Thursday 21 July 2011

Opportunities in gas business

Cooking gas, also called Liquefied Petroleum Gas ( LPG ), is among products whose market is yet to be fully exploited in Kenya.
A vendor inspects  cooking gas cylinders. Kenya’s  annual cooking gas per capita  consumption is  two kilogrammes, which  is very low compared with peers  in sub-Saharan Africa.  REUTERS
The product is no longer considered a fuel for the upper and middle income households as many lower income earners are shifting to it for domestic cooking.
As rural electrification lights up households in remote Kenya, the same families are turning to LPG for cooking.
The Energy ministry has put in place a policy to increase LPG consumption with a view to reducing use of biomass (firewood and charcoal).
This is meant to increase the national forest cover from the current 1.7 per cent to 10 per cent.
Other East African countries have similar policies that consider LPG use one of the solutions to deforestation.
Dependence on biomass fuels for cooking and heating stands at about 80 per cent in Kenya.
Another reason for advocacy on LPG use is health motivated. It is a clean fuel, unlike firewood, charcoal, and kerosene which emit gasses that are largely harmful.
Particles contained in firewood and kerosene smoke contribute to respiratory illnesses.

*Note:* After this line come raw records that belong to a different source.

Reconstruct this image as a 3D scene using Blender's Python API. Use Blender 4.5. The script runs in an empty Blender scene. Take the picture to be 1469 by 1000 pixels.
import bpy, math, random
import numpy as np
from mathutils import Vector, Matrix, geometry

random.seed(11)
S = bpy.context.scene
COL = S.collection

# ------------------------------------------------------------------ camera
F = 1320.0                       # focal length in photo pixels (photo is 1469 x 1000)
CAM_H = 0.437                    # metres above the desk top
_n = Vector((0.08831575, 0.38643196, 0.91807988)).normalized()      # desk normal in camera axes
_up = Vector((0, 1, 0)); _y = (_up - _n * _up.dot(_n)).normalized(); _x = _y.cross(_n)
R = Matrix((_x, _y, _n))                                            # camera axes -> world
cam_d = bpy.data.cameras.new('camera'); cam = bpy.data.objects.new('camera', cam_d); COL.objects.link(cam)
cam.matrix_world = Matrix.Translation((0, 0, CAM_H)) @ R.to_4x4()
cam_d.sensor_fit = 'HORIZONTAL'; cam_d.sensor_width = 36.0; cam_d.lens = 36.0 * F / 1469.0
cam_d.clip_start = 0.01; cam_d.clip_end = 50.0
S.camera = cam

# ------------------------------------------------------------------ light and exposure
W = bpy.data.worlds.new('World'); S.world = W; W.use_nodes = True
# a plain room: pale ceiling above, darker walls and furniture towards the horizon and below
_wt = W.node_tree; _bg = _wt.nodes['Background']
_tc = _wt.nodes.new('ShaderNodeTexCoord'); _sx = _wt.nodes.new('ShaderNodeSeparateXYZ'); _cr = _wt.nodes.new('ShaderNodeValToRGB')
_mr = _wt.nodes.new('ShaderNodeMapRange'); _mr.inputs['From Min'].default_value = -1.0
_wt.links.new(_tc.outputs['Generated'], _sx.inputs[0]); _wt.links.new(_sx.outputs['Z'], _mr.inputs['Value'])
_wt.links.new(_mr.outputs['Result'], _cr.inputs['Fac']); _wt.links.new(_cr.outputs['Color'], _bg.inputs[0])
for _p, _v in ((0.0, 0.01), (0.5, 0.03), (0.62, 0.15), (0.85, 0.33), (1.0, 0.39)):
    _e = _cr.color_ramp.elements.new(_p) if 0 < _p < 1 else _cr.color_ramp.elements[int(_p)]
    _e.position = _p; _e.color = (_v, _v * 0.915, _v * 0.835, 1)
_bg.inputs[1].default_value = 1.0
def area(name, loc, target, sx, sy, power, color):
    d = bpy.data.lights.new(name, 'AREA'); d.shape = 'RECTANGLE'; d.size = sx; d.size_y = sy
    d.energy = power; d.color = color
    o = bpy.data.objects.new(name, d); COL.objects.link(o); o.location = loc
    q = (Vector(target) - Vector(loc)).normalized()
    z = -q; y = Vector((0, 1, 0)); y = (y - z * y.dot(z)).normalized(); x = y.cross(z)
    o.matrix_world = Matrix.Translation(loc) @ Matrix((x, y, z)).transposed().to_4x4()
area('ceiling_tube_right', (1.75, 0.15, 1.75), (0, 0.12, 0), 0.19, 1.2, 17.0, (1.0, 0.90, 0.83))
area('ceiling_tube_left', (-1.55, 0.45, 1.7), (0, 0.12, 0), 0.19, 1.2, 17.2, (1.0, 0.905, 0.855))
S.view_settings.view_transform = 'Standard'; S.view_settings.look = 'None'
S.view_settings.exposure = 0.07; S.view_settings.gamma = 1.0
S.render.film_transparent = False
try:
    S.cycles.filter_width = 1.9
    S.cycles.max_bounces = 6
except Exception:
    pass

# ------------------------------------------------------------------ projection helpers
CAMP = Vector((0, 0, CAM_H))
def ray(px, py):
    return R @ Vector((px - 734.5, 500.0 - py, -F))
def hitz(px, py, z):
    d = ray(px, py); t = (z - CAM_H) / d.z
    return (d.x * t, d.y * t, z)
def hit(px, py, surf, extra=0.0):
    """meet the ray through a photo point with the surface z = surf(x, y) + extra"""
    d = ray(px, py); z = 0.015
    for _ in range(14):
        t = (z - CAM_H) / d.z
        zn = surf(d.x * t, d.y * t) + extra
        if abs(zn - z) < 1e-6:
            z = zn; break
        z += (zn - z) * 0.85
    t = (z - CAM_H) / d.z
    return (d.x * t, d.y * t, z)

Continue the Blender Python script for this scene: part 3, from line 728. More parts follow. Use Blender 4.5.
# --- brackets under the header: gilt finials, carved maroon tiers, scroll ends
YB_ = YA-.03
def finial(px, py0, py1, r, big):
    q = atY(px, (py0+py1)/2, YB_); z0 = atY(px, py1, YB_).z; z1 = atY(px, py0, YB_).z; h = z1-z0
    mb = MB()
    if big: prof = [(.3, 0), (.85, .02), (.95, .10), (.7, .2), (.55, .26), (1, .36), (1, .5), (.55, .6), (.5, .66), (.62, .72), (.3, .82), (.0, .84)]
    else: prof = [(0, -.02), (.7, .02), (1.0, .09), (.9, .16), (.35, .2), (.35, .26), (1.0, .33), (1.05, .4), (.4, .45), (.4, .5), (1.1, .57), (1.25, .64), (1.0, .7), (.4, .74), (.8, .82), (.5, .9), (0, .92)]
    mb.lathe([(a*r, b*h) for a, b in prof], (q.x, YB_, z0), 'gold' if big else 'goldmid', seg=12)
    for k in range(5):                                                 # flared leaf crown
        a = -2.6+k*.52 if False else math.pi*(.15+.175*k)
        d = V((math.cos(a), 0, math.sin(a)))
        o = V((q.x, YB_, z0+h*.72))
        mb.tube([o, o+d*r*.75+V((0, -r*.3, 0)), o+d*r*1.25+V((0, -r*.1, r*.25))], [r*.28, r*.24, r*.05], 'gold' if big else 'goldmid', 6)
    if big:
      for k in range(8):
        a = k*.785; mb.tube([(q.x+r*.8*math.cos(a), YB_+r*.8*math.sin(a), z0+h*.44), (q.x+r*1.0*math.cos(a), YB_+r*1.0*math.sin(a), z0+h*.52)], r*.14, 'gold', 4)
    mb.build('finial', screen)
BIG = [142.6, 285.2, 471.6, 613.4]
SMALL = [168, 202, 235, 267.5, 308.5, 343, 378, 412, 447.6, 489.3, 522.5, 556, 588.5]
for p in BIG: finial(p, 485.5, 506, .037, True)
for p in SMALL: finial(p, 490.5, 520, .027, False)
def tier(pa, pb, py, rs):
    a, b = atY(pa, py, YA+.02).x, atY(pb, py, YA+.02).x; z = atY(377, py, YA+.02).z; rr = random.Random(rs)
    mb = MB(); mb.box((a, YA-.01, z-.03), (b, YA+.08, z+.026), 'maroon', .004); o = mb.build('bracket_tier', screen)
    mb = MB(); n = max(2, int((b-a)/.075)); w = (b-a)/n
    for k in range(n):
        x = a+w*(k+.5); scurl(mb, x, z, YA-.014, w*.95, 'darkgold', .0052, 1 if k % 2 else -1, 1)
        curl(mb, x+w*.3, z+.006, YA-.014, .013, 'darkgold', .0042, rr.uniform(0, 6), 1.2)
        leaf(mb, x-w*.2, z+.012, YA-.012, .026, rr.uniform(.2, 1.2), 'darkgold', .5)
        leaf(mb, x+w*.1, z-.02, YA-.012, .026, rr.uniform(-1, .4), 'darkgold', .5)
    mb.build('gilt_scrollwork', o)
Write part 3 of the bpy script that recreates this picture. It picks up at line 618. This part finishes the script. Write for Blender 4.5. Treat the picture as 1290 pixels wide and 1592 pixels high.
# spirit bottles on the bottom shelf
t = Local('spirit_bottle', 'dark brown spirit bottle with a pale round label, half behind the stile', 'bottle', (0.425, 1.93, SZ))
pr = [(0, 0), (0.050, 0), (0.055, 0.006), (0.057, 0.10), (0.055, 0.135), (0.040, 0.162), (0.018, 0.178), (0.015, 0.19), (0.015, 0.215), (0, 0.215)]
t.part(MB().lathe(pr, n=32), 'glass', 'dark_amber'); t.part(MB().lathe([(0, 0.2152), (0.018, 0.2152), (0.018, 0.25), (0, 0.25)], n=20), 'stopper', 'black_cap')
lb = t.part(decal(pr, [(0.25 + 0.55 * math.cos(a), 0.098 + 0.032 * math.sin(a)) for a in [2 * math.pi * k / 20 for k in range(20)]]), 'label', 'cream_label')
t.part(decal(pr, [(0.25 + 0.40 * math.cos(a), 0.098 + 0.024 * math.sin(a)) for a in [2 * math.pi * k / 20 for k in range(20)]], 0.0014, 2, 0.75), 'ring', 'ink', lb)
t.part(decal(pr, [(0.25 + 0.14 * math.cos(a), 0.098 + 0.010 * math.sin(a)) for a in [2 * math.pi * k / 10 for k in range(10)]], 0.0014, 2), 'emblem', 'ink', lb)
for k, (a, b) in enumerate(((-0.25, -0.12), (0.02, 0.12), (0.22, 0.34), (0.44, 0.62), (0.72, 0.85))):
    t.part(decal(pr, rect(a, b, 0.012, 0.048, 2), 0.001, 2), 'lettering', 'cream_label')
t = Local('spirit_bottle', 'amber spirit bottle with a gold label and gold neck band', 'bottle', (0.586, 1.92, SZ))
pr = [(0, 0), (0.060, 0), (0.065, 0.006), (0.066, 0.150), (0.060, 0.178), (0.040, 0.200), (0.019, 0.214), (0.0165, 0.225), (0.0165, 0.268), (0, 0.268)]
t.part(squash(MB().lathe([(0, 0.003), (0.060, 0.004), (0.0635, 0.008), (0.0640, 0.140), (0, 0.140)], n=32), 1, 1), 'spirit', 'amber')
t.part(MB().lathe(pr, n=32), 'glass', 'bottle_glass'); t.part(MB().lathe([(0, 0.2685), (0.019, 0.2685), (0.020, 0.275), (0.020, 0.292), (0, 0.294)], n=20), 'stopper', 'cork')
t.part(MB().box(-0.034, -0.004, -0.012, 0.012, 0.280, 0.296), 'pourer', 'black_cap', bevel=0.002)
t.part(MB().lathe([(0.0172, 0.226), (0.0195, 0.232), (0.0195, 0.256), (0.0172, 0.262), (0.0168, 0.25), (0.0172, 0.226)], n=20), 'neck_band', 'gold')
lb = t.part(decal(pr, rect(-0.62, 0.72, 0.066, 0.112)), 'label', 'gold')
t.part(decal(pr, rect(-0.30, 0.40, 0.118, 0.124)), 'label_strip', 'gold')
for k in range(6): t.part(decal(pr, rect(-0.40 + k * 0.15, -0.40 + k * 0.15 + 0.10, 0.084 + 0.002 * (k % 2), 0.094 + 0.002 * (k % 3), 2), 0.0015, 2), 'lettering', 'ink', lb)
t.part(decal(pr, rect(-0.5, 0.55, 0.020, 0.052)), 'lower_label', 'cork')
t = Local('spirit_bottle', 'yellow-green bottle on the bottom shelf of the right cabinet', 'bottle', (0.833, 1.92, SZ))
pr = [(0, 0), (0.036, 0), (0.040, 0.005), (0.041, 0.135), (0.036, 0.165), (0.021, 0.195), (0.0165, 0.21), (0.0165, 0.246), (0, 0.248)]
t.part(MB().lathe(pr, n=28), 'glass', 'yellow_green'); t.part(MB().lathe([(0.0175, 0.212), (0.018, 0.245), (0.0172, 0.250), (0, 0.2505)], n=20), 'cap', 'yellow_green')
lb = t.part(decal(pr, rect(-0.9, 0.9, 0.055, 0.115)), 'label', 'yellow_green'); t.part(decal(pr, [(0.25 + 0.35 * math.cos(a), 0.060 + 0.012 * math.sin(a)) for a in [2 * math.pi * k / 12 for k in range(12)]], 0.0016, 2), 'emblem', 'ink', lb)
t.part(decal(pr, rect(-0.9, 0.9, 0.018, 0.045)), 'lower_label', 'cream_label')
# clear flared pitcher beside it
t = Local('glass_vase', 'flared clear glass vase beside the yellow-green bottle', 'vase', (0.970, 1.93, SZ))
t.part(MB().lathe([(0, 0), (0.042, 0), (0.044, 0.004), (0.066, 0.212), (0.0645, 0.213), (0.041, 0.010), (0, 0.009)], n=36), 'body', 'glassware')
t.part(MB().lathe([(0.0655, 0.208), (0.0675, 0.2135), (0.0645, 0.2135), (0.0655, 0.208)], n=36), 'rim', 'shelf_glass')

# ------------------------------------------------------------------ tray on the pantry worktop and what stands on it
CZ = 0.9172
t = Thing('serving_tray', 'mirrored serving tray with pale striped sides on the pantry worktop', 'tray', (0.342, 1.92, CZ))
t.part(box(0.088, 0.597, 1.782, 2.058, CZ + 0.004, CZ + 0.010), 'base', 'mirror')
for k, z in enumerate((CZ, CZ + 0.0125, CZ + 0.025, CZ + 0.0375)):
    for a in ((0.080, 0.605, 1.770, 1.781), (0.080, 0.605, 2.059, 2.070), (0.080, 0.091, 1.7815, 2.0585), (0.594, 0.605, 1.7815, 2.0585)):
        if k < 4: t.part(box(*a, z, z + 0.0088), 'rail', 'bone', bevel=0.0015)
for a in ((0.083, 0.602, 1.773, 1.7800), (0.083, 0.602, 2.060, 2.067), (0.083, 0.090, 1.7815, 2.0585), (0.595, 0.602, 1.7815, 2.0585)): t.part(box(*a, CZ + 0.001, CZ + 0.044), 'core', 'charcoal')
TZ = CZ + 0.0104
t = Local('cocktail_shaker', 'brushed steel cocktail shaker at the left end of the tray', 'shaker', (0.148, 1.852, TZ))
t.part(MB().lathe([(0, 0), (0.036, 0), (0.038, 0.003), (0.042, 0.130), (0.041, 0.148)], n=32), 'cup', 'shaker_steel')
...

The pollutants are more pronounced in rural homes with inadequate ventilation.
Details emerging at the World LPG Association conference held in Nairobi recently indicate that Kenya’s annual cooking gas per capita consumption is only two kilogrammes.
Consumption
This is very low compared with her peers in sub-Saharan Africa. Senegal has a per capita usage of 10kg per year, Ivory Coast 9kg, South Africa 6kg, and Ghana 5kg.
North African counties have achieved an average LPG per capita consumption of about 55kg per annum. In these countries, high cooking gas use has been achieved mainly through government driven policies that promote availability and affordability.
Issues that limit LPG market penetration in Kenya include unavailability, unaffordability, lack of public awareness, and poor distribution infrastructure.
Interventions by the government have been both fiscal and regulatory. To make LPG more affordable, the government has zero-rated taxes on the product. It is also working on modalities to remove taxes on LPG cylinders and other appliances. The Energy Regulatory Commission’s recent intervention has impacted on the cooking gas market.